Friday, February 17, 2012

Specifically Yours: Alex Da Corte, Adam Henry, and Rory Mulligan @ Joe Sheftel



A rather strong debut for the Joe Sheftel gallery. Alex Da Corte, Adam Henry and Rory Mulligan have considerable talent that coalesces nicely around the show’s concept that “their work addresses the role of the sculptural object on perception.” Adam Henry’s wonderful small black painting of hard-edged lines of negative space delineated with dark gray shading that appear almost to flicker like a revamped television test bars, along with some other less memorable but still pleasing, hazily minimalist abstract paintings.

Alex Da Corte seems to be a dominant, almost overwhelming force in the show, where his work ranges from a wonderful, full-color ice ream cone sculpture about 4 feet high that has been doused in a splash of gray/silver paint, along with a stack of 20x24ish frames stacked about 3 feet high with the top frame containing a wrinkled piece of silver material or a colorful liter of what appears to be orange Fanta.
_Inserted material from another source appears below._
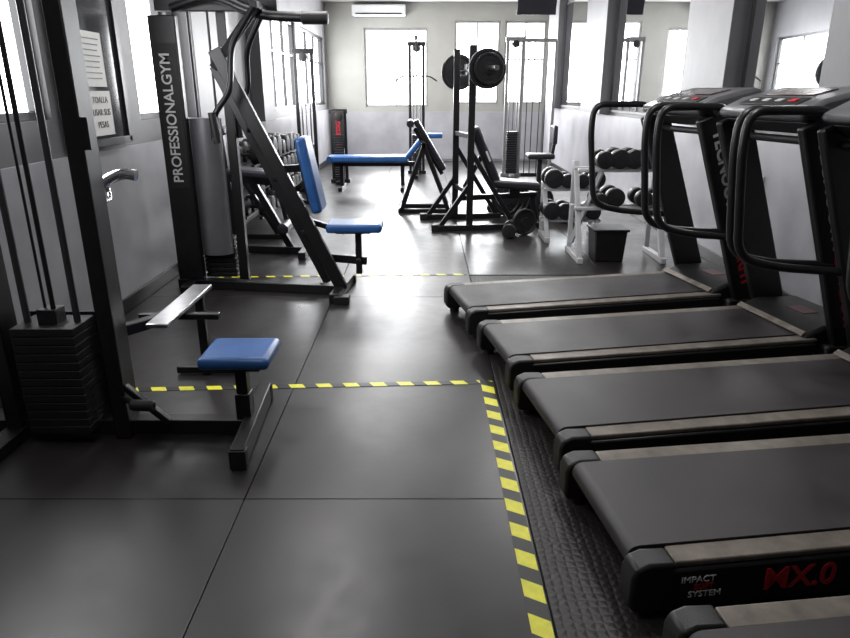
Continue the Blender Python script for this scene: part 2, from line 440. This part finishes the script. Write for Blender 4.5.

Each piece a very sexy remnant of a decaying society, like the leftovers of a hipster apocalypse. But Da Corte has another six pieces in the show, that is less convincing; a block with three rubber gloves or a broken folding chair with a plastic breakfast on it, each more colorful and humorous then anything in the rest of the show.

The curating of Rory Mulligan’s empty black and white pictures is tight. They are paired with Henry’s black abstract painting and Da Corte’s ice cream cone splashed with silver/gray paint and his stack of frames with creased tin foil. As nicely as Mulligan’s pictures of a lit matchbook, a file against a frosted glass and a bent bush work in the context, the show reduces his work to a formal exploration, and the somber, listless tone seems needlessly limiting.

Mulligan’s work takes on a far greater meaning when it includes pictures of himself, or random naked nudes or when it is located in Los Angles or suburban New York. His inclusion in Specifically Yours makes sense, and often group shows serve to explore an idea, more than to just showcase a particular artist. But Specifically Yours seems to highlight curators’ general inability to understand how to use photography as something more than just the representation of a subject matter, or to go further than a formal read of the materials like bushes, glass, cement, etc that might make up an image. But at least Specifically Yours resulted in a talented photographer like Mulligan getting into a good show.